• _Dataset section_

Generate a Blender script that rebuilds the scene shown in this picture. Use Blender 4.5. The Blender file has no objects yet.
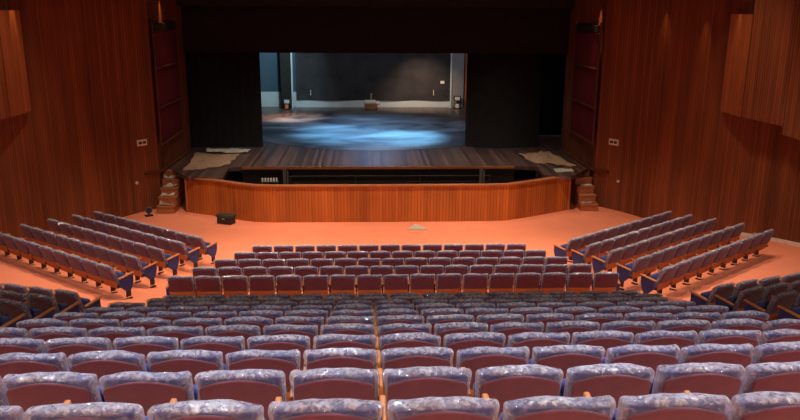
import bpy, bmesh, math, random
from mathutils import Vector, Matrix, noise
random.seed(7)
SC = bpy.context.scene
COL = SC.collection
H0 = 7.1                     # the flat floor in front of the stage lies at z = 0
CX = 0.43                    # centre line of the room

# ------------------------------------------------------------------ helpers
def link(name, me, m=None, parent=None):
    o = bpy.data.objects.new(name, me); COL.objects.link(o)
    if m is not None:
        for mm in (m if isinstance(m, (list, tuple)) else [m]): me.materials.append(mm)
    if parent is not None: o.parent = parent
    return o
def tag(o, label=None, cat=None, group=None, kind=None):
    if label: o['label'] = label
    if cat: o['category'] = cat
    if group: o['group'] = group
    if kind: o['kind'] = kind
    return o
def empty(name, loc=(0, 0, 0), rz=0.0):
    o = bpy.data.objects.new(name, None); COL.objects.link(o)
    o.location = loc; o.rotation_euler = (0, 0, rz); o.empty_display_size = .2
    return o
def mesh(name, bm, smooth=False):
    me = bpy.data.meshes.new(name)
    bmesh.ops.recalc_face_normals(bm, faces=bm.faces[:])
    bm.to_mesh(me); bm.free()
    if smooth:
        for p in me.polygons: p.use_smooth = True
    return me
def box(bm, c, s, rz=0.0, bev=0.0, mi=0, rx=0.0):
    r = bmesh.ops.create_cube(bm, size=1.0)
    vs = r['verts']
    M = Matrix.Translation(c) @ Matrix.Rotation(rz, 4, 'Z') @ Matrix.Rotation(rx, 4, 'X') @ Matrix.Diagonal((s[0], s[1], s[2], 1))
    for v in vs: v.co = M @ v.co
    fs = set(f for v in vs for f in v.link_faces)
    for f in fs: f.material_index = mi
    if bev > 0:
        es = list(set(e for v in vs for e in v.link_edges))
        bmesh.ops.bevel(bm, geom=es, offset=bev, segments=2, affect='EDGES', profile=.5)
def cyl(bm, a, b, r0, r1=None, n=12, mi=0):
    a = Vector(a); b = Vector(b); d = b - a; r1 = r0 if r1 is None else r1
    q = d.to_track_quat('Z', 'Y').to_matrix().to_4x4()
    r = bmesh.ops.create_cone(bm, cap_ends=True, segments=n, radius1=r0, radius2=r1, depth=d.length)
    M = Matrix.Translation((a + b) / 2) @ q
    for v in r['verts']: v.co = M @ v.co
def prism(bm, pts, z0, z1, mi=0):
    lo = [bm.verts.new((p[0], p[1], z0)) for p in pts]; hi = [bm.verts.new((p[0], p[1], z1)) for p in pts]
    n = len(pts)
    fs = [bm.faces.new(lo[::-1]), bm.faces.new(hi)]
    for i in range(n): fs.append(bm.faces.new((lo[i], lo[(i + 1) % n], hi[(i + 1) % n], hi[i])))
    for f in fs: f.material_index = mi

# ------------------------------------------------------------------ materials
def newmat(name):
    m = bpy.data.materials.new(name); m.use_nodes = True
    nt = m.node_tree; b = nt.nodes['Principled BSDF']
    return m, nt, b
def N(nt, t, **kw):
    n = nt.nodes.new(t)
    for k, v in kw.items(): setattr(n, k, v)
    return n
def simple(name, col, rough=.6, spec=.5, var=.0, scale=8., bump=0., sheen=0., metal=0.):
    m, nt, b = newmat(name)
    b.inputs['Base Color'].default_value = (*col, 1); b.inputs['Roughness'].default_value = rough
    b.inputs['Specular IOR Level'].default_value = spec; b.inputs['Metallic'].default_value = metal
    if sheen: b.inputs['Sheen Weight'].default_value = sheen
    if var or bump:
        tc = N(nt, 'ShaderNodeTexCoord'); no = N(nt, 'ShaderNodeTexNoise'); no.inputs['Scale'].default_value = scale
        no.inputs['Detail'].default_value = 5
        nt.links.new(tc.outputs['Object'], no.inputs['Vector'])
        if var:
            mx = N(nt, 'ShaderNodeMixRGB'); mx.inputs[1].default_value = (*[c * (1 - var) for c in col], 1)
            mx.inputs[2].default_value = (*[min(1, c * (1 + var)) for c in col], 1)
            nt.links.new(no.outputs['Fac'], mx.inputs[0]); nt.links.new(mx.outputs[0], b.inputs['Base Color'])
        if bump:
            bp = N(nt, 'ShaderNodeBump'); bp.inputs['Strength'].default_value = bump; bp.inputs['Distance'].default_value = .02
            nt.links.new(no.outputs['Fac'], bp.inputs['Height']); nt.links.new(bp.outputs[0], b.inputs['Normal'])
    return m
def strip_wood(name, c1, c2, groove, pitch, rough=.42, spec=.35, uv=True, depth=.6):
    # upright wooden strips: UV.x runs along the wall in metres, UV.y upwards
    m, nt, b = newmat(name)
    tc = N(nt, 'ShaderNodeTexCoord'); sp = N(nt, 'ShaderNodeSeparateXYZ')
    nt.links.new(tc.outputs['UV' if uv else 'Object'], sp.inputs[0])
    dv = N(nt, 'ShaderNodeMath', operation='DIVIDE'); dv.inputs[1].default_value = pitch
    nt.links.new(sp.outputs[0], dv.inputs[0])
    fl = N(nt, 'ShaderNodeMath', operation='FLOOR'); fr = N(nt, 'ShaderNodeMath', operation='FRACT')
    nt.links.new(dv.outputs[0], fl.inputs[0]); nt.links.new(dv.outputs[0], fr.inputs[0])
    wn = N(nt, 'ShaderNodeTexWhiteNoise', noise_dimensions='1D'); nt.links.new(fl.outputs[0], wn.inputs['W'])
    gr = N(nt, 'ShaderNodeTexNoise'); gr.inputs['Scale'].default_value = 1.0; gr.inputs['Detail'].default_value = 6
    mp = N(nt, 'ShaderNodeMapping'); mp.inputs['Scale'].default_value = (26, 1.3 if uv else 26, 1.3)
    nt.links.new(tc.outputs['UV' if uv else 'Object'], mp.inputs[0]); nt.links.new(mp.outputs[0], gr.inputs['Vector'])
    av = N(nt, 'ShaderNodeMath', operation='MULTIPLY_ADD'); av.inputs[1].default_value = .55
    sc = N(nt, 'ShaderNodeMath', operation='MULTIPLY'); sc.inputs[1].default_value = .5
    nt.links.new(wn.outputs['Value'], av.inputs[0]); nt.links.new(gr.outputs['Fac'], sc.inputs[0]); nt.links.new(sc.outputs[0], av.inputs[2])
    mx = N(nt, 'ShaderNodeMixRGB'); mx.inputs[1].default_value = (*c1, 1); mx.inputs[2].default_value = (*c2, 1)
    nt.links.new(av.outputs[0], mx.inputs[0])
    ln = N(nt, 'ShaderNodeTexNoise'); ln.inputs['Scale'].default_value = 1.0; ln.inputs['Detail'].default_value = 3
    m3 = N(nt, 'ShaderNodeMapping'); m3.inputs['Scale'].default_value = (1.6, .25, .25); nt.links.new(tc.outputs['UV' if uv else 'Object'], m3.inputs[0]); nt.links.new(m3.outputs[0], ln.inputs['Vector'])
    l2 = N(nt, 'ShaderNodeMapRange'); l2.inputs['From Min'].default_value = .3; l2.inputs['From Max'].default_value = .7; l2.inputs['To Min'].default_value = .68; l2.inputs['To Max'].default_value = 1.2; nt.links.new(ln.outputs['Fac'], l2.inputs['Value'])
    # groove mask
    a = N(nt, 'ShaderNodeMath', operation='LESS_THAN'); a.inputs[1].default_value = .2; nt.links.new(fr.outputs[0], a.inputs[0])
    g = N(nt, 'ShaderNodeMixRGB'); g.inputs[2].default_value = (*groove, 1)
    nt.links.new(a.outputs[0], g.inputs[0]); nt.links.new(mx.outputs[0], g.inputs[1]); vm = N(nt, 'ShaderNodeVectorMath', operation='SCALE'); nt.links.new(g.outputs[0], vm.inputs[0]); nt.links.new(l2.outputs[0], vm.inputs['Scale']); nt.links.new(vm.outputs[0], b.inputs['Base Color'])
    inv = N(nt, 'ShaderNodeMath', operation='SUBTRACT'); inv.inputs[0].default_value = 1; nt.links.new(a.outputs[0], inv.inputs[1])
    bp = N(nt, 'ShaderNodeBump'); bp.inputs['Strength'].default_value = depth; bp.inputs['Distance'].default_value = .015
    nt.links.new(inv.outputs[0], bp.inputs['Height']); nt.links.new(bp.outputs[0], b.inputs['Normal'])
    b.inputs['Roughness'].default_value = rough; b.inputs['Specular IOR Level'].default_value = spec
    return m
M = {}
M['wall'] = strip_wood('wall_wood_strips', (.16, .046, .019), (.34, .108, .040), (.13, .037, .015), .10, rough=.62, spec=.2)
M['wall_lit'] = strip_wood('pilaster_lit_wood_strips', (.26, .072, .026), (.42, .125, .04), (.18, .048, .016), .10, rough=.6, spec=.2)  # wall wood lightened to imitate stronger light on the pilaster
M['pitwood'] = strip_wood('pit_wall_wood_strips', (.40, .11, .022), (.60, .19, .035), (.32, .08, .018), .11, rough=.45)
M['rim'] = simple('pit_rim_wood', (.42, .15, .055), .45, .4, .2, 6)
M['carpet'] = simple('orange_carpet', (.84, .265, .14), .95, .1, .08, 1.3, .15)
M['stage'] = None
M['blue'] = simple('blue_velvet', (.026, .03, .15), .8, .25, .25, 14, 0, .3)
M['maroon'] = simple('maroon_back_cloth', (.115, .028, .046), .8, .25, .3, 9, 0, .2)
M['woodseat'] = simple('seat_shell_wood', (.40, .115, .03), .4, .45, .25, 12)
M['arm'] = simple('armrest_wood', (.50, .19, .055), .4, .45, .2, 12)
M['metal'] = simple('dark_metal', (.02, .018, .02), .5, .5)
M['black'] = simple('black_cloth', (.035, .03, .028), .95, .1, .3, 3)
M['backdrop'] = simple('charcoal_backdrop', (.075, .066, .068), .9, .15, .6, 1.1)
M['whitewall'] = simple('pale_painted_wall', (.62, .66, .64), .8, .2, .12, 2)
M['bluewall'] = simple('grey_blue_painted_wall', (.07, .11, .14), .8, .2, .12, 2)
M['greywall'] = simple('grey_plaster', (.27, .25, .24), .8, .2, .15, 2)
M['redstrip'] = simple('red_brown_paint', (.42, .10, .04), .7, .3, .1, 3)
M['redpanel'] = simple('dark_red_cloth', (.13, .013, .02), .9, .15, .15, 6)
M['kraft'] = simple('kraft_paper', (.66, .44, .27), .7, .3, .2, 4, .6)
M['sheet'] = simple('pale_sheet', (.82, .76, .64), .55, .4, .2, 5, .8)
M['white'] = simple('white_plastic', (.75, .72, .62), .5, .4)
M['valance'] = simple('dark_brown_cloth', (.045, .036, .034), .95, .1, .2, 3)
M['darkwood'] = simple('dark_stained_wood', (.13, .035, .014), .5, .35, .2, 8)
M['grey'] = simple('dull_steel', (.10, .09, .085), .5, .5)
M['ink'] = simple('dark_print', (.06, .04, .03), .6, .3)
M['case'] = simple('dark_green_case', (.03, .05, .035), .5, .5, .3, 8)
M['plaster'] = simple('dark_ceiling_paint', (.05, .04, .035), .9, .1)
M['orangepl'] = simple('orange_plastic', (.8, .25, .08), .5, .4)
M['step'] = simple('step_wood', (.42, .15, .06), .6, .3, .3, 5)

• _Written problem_
Give the count of lines holding the word "scene", with no other words.

• _Answer to this task_
2